Under Review

Kings of Convenience

Declaration of Dependence


Review By Sarah Charrouf

Kings of Convenience - Declaration of Dependence
Kings of Convenience – Declaration of Dependence

The makers of Ambien could go out of business if artists like Kings of Convenience were further popularized. But really, fans couldn’t hope for more from the long awaited third album by the Norwegian folk duo. With just two guitars and two comely voices, Erlend Øye and Eirik Glambek guide their listeners through an acoustic soundscape. Declaration of Dependence is devoid of any percussion and would be well suited between Belle & Sebastien’s The Boy with the Arab Strap and Bon Iver’s For Emma, Forever Ago.

The album opens up with a single classical guitar melody and two kind voices that will stop what you’re doing and remind you of your favourite lover. Pretty like an autumn leaf, this song is made of nothing more than finger picking and gentle lyrics of escape. Unfortunately, this alluring and peaceful track is stomped on by the next which is much more upbeat in a place where upbeat just doesn’t belong. Lyrics like “Hey Baby / Mrs. Cold / Acting so tough / Didn’t know you had it in you to be hurt at all” are not soothing, but rather distracting alongside the poppy finger plucking jazzy beats that you get tired of well before the three-minute song expires.
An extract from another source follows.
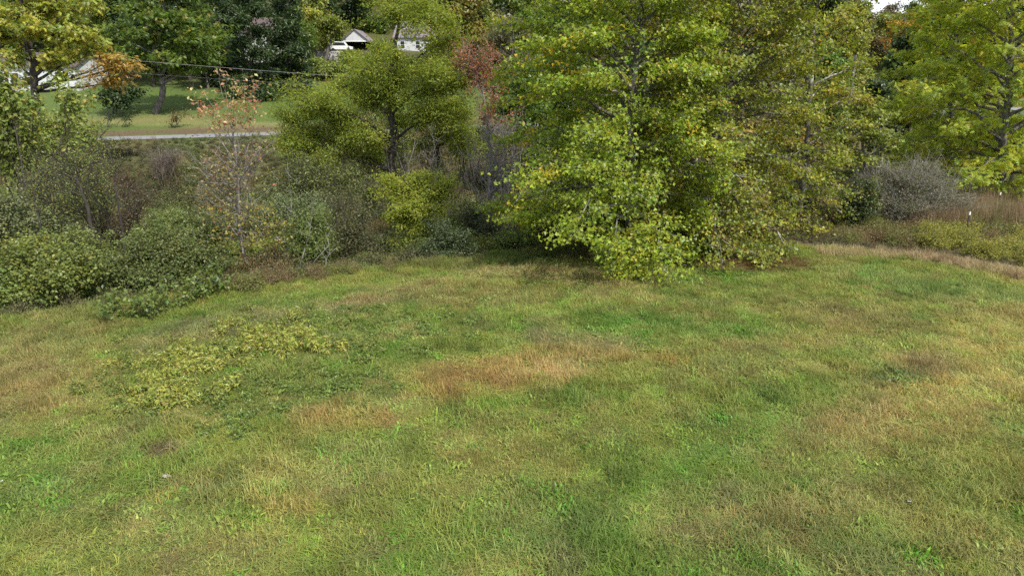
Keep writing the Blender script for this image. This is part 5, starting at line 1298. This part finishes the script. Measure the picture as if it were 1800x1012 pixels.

If you don’t turn off the tape, you’ll be greeted by “My Ship Isn’t Pretty,” the sad sixth song that’s remarkably hard to turn your attention away from. It’s slow, melodic, deserted and hungry. The song, featuring the perfect harmony between Øye and Glambek’s voices, leaves you feeling heart-wrenched and empty, yet not unhappy to be so.

Just as it started, and just as throughout, the album ends on a delicate note with “Scars on Land.” How much can two people really do with two guitars and folk fingers? The album isn’t dynamic enough to leave you wanting more, but there’s enough content to hold the attention of anyone looking to feed their heartbreak—enough to keep you content while drinking wine and bantering with an old friend.